**Your goal:**
Restate the data word for word and leave the images out.

**Data segment:**
★ ★ ★ ★ ★ ★ ★
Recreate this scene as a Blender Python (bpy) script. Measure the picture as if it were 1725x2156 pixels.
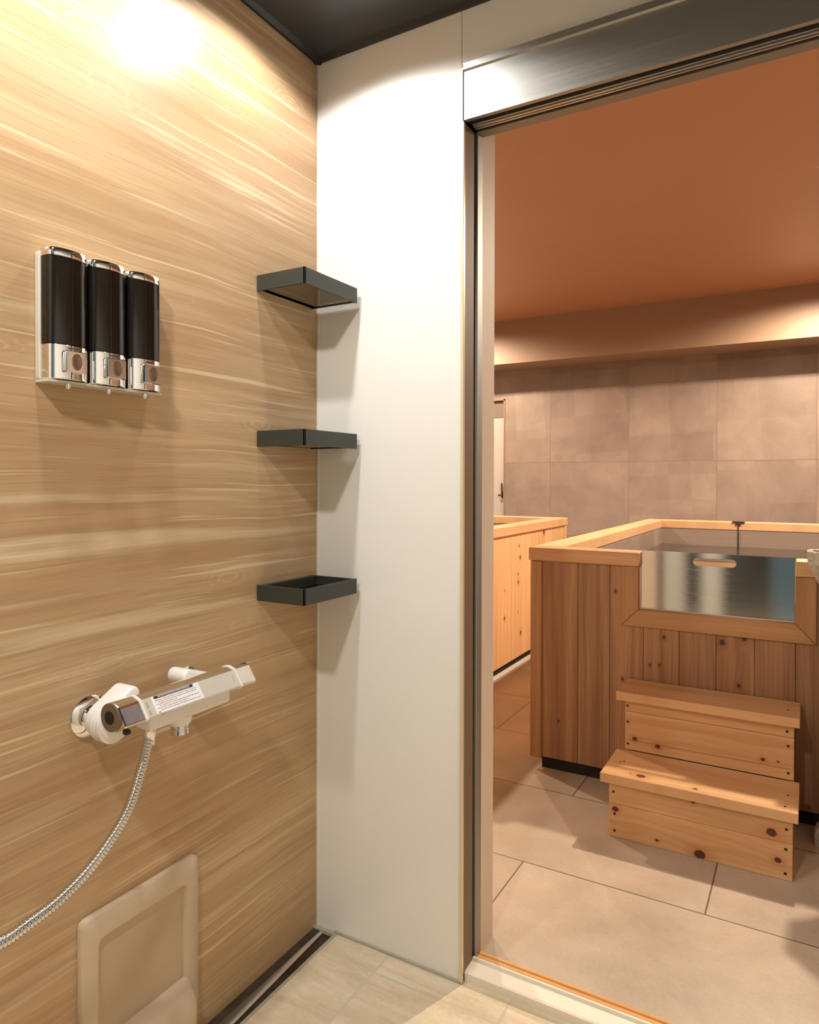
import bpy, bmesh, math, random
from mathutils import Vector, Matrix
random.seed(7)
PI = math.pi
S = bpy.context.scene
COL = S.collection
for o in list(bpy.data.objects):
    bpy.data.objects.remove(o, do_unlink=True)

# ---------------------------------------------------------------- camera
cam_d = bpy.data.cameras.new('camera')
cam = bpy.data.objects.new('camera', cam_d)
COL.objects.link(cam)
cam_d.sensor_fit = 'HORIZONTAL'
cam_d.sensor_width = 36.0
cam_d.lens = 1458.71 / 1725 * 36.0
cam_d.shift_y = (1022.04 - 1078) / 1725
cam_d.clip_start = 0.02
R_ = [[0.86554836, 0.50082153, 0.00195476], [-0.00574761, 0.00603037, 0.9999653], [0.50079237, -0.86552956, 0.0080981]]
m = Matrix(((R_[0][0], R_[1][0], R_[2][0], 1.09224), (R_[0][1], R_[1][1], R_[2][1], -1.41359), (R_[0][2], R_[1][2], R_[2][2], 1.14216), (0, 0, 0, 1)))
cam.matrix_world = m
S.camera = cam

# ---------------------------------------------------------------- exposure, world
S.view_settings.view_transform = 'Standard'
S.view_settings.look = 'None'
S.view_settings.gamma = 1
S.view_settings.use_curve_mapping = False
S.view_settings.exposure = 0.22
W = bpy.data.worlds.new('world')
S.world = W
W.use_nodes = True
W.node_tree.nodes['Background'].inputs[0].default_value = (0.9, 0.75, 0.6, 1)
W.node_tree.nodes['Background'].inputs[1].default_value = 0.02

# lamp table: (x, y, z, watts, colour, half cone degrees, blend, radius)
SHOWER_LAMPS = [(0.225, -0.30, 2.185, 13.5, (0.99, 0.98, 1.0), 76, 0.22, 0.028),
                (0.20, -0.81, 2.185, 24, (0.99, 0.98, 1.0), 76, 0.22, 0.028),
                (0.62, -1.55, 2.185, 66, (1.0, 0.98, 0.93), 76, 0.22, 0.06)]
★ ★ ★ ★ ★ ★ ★
**Expected output:**
Recreate this scene as a Blender Python (bpy) script. Measure the picture as if it were 1725x2156 pixels.
import bpy, bmesh, math, random
from mathutils import Vector, Matrix
random.seed(7)
PI = math.pi
S = bpy.context.scene
COL = S.collection
for o in list(bpy.data.objects):
    bpy.data.objects.remove(o, do_unlink=True)

# ---------------------------------------------------------------- camera
cam_d = bpy.data.cameras.new('camera')
cam = bpy.data.objects.new('camera', cam_d)
COL.objects.link(cam)
cam_d.sensor_fit = 'HORIZONTAL'
cam_d.sensor_width = 36.0
cam_d.lens = 1458.71 / 1725 * 36.0
cam_d.shift_y = (1022.04 - 1078) / 1725
cam_d.clip_start = 0.02
R_ = [[0.86554836, 0.50082153, 0.00195476], [-0.00574761, 0.00603037, 0.9999653], [0.50079237, -0.86552956, 0.0080981]]
m = Matrix(((R_[0][0], R_[1][0], R_[2][0], 1.09224), (R_[0][1], R_[1][1], R_[2][1], -1.41359), (R_[0][2], R_[1][2], R_[2][2], 1.14216), (0, 0, 0, 1)))
cam.matrix_world = m
S.camera = cam

# ---------------------------------------------------------------- exposure, world
S.view_settings.view_transform = 'Standard'
S.view_settings.look = 'None'
S.view_settings.gamma = 1
S.view_settings.use_curve_mapping = False
S.view_settings.exposure = 0.22
W = bpy.data.worlds.new('world')
S.world = W
W.use_nodes = True
W.node_tree.nodes['Background'].inputs[0].default_value = (0.9, 0.75, 0.6, 1)
W.node_tree.nodes['Background'].inputs[1].default_value = 0.02

# lamp table: (x, y, z, watts, colour, half cone degrees, blend, radius)
SHOWER_LAMPS = [(0.225, -0.30, 2.185, 13.5, (0.99, 0.98, 1.0), 76, 0.22, 0.028),
                (0.20, -0.81, 2.185, 24, (0.99, 0.98, 1.0), 76, 0.22, 0.028),
                (0.62, -1.55, 2.185, 66, (1.0, 0.98, 0.93), 76, 0.22, 0.06)]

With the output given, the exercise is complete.